Records contained in a dataset

==*==

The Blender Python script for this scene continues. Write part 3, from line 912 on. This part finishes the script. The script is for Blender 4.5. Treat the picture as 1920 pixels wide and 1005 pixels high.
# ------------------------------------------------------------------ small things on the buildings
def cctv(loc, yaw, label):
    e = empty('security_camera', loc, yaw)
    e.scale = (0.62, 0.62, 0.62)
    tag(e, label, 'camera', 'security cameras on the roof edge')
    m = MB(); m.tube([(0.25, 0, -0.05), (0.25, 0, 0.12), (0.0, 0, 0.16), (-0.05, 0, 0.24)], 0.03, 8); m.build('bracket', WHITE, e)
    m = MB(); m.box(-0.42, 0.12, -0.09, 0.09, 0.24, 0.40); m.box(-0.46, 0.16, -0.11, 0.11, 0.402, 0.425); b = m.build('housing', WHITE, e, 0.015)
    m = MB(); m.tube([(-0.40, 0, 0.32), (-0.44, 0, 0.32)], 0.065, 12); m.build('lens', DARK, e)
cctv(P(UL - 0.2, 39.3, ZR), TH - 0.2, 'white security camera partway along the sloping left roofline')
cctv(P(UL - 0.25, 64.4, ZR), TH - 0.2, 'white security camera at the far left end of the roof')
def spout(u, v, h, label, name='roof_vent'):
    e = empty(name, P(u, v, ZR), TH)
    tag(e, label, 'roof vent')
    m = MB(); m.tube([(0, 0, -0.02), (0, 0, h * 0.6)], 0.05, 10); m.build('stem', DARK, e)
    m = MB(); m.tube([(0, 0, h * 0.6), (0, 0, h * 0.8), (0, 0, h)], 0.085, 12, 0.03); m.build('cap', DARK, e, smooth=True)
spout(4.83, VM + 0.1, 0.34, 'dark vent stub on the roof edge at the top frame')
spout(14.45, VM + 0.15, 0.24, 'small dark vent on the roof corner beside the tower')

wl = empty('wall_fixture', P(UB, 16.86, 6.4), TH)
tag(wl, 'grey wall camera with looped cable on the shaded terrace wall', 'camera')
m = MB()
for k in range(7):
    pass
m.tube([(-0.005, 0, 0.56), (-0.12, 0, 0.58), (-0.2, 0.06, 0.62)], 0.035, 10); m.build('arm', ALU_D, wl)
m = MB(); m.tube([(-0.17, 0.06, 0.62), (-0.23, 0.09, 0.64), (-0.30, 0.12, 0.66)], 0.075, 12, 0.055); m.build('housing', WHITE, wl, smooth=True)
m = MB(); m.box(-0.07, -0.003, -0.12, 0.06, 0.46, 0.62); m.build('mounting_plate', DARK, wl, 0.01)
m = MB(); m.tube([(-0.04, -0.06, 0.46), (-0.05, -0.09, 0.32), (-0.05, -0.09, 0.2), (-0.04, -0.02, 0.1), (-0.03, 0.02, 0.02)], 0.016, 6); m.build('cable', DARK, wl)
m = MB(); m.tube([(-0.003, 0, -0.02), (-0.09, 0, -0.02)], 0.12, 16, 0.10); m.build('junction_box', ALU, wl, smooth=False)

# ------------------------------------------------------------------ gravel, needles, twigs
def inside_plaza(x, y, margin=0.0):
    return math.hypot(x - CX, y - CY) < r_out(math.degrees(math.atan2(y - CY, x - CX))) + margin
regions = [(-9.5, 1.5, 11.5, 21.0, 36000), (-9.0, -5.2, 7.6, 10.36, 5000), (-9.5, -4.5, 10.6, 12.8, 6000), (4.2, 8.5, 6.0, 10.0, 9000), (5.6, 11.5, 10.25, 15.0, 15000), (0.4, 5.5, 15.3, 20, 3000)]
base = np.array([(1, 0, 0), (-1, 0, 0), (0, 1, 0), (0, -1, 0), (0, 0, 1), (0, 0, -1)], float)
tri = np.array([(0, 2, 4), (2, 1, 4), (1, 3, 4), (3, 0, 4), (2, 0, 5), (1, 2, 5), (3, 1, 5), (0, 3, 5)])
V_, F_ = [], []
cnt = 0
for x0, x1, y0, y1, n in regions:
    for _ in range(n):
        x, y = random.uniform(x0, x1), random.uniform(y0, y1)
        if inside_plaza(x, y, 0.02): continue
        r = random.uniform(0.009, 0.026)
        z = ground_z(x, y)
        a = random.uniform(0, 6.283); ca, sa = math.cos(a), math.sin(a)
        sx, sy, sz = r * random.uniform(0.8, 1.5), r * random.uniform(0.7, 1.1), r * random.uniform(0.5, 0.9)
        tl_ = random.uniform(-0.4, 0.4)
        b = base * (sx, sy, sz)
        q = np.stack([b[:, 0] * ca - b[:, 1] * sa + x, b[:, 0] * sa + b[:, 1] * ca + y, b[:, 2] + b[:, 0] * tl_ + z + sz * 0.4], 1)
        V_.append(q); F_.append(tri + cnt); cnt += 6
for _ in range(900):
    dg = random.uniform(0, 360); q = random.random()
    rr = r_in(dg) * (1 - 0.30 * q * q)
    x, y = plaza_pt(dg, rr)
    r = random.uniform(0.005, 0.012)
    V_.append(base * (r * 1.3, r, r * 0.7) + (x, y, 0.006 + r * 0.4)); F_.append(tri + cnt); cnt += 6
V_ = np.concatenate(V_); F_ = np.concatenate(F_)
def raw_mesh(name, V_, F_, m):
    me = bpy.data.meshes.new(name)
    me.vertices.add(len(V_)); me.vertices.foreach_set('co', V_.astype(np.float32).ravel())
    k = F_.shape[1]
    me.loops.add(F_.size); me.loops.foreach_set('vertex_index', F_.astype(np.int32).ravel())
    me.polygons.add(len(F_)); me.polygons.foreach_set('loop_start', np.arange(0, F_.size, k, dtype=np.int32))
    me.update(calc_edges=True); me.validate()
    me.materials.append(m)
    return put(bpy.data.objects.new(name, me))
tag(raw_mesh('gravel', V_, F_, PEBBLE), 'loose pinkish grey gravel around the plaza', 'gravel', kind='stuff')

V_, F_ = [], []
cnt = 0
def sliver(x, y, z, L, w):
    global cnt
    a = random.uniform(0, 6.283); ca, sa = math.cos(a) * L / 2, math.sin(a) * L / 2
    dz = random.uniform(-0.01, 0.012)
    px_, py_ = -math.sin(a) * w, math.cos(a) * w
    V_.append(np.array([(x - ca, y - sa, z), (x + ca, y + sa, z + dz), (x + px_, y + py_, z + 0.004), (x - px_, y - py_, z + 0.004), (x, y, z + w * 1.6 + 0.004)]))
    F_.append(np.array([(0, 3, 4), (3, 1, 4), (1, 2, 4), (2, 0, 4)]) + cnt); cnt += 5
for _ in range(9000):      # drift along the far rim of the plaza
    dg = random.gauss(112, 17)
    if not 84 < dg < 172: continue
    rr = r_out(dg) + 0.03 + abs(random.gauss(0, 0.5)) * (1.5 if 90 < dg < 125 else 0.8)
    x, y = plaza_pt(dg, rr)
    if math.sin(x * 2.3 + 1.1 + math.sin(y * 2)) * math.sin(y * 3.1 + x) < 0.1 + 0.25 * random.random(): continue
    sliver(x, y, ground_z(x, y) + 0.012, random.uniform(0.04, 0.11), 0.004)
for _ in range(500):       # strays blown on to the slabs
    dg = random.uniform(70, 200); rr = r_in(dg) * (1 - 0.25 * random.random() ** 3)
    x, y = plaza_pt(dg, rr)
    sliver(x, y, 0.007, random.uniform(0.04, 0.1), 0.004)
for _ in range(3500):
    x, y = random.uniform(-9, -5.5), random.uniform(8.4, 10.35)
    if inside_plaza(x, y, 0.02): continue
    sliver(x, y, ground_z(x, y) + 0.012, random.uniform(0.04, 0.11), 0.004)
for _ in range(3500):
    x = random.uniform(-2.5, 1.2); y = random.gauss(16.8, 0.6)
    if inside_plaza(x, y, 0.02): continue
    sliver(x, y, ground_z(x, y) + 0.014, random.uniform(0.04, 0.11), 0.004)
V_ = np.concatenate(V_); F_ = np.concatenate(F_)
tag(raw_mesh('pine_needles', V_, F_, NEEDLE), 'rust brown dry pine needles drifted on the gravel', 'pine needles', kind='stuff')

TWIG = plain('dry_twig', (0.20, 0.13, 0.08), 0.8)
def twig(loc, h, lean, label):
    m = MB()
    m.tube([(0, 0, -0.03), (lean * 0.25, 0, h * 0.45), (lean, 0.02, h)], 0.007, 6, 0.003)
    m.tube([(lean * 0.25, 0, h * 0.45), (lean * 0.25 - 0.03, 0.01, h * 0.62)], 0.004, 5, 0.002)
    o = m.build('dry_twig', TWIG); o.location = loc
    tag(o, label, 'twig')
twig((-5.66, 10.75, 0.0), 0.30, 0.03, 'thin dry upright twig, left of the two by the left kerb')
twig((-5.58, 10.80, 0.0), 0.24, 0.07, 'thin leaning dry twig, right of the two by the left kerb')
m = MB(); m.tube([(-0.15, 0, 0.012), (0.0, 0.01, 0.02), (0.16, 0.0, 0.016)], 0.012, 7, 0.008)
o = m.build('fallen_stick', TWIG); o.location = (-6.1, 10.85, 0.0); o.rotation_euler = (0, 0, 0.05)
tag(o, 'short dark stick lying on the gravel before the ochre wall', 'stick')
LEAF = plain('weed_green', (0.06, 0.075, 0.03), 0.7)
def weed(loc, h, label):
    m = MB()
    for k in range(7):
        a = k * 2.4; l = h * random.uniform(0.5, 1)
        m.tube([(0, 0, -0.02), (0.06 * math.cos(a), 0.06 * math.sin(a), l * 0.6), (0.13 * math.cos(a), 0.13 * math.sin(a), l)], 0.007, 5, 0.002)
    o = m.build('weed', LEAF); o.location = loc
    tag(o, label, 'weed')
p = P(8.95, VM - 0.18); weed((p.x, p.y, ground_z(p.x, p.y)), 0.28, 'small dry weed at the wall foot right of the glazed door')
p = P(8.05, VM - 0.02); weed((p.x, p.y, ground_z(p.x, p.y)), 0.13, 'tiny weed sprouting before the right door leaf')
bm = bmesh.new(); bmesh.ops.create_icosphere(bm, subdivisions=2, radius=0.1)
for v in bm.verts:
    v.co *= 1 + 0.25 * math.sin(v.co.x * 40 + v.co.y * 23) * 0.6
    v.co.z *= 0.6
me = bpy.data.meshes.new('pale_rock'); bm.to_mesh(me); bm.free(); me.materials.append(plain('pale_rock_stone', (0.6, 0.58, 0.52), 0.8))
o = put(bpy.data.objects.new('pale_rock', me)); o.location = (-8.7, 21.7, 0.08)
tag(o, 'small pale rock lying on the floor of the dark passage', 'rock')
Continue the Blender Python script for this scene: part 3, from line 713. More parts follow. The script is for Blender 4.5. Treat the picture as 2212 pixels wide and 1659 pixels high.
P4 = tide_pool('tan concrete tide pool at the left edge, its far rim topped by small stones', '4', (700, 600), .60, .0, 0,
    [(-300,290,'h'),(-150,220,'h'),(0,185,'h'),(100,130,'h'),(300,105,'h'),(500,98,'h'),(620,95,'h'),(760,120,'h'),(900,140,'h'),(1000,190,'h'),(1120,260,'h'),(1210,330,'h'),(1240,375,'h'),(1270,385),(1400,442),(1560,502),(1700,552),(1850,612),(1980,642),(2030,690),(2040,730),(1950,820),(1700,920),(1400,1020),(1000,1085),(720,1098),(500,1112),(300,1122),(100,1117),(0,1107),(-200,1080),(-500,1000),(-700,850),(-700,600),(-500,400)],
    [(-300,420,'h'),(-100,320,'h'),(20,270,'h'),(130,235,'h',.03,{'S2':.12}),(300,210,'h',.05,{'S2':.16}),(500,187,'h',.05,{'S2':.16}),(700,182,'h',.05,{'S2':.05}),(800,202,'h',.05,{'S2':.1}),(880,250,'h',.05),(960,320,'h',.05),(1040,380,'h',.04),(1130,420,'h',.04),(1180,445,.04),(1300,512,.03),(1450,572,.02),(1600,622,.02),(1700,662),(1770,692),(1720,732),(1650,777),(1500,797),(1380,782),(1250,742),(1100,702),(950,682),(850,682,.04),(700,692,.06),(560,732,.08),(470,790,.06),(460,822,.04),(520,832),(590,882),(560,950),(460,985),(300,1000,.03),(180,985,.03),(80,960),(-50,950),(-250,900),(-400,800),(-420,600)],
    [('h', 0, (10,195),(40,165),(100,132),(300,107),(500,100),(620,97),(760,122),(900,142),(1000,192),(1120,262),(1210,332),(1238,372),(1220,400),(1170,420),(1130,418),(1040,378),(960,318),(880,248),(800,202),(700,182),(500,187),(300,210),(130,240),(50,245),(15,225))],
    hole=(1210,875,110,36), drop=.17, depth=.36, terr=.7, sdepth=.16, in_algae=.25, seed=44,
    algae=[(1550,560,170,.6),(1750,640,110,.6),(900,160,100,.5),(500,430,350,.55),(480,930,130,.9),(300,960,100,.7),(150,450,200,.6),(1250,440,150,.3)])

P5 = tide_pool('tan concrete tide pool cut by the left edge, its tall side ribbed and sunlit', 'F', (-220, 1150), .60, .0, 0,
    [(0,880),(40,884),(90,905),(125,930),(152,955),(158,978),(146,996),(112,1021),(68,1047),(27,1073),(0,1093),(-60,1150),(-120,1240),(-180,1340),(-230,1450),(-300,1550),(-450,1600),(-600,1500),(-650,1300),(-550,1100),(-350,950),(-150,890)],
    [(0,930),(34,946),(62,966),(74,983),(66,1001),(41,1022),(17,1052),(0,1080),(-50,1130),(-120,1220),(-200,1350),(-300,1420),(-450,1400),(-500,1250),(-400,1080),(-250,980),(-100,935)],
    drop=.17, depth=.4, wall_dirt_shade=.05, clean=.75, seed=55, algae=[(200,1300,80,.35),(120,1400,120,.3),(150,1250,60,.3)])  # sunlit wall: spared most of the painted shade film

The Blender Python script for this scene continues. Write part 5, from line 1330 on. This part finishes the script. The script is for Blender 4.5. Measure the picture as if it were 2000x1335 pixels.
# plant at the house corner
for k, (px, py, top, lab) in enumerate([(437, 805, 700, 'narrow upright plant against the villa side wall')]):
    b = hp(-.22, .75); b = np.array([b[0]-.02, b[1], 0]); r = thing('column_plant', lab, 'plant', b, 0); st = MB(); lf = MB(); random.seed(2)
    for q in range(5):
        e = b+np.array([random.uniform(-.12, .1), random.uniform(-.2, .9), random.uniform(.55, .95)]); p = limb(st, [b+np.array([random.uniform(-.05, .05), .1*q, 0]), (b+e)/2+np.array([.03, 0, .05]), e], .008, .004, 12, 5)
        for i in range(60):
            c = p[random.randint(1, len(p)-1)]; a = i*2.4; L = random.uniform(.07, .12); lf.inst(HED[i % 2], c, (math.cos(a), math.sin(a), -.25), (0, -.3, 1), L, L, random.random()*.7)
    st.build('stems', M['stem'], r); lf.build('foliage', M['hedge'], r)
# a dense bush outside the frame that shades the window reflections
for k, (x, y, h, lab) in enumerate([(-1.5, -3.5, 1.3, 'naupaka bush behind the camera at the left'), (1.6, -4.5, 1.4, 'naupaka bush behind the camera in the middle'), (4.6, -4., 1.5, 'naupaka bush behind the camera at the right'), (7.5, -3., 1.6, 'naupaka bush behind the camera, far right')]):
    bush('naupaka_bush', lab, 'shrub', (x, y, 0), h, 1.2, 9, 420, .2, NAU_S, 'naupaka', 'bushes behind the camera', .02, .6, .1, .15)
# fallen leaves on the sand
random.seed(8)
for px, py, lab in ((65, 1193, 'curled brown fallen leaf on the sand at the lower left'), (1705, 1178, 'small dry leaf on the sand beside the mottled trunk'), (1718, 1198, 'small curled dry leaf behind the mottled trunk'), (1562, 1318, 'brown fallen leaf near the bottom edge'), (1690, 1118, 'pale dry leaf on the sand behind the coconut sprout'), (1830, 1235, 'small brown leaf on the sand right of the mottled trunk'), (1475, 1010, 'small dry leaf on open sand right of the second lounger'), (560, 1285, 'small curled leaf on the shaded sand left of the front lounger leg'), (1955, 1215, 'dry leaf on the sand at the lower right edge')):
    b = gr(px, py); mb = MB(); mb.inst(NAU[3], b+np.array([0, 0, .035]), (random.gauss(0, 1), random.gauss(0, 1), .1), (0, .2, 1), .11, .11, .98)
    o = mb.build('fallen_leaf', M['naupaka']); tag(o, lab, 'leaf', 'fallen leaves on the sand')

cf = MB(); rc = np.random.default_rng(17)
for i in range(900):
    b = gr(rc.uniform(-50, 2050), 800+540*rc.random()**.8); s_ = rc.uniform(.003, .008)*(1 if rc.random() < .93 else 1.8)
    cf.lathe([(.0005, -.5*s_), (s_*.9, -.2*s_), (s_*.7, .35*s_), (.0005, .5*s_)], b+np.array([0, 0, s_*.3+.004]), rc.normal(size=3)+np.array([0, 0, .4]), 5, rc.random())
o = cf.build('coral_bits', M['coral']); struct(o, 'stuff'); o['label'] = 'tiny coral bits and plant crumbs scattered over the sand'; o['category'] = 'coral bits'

==*==

— DIRECTIONS FOR THIS TASK —
Quote exactly the lines running from the start of the listing above through the line where "spout(14.45, VM +" is found, and output no other lines.

— FINISHED TASK —
The Blender Python script for this scene continues. Write part 3, from line 912 on. This part finishes the script. The script is for Blender 4.5. Treat the picture as 1920 pixels wide and 1005 pixels high.
# ------------------------------------------------------------------ small things on the buildings
def cctv(loc, yaw, label):
    e = empty('security_camera', loc, yaw)
    e.scale = (0.62, 0.62, 0.62)
    tag(e, label, 'camera', 'security cameras on the roof edge')
    m = MB(); m.tube([(0.25, 0, -0.05), (0.25, 0, 0.12), (0.0, 0, 0.16), (-0.05, 0, 0.24)], 0.03, 8); m.build('bracket', WHITE, e)
    m = MB(); m.box(-0.42, 0.12, -0.09, 0.09, 0.24, 0.40); m.box(-0.46, 0.16, -0.11, 0.11, 0.402, 0.425); b = m.build('housing', WHITE, e, 0.015)
    m = MB(); m.tube([(-0.40, 0, 0.32), (-0.44, 0, 0.32)], 0.065, 12); m.build('lens', DARK, e)
cctv(P(UL - 0.2, 39.3, ZR), TH - 0.2, 'white security camera partway along the sloping left roofline')
cctv(P(UL - 0.25, 64.4, ZR), TH - 0.2, 'white security camera at the far left end of the roof')
def spout(u, v, h, label, name='roof_vent'):
    e = empty(name, P(u, v, ZR), TH)
    tag(e, label, 'roof vent')
    m = MB(); m.tube([(0, 0, -0.02), (0, 0, h * 0.6)], 0.05, 10); m.build('stem', DARK, e)
    m = MB(); m.tube([(0, 0, h * 0.6), (0, 0, h * 0.8), (0, 0, h)], 0.085, 12, 0.03); m.build('cap', DARK, e, smooth=True)
spout(4.83, VM + 0.1, 0.34, 'dark vent stub on the roof edge at the top frame')
spout(14.45, VM + 0.15, 0.24, 'small dark vent on the roof corner beside the tower')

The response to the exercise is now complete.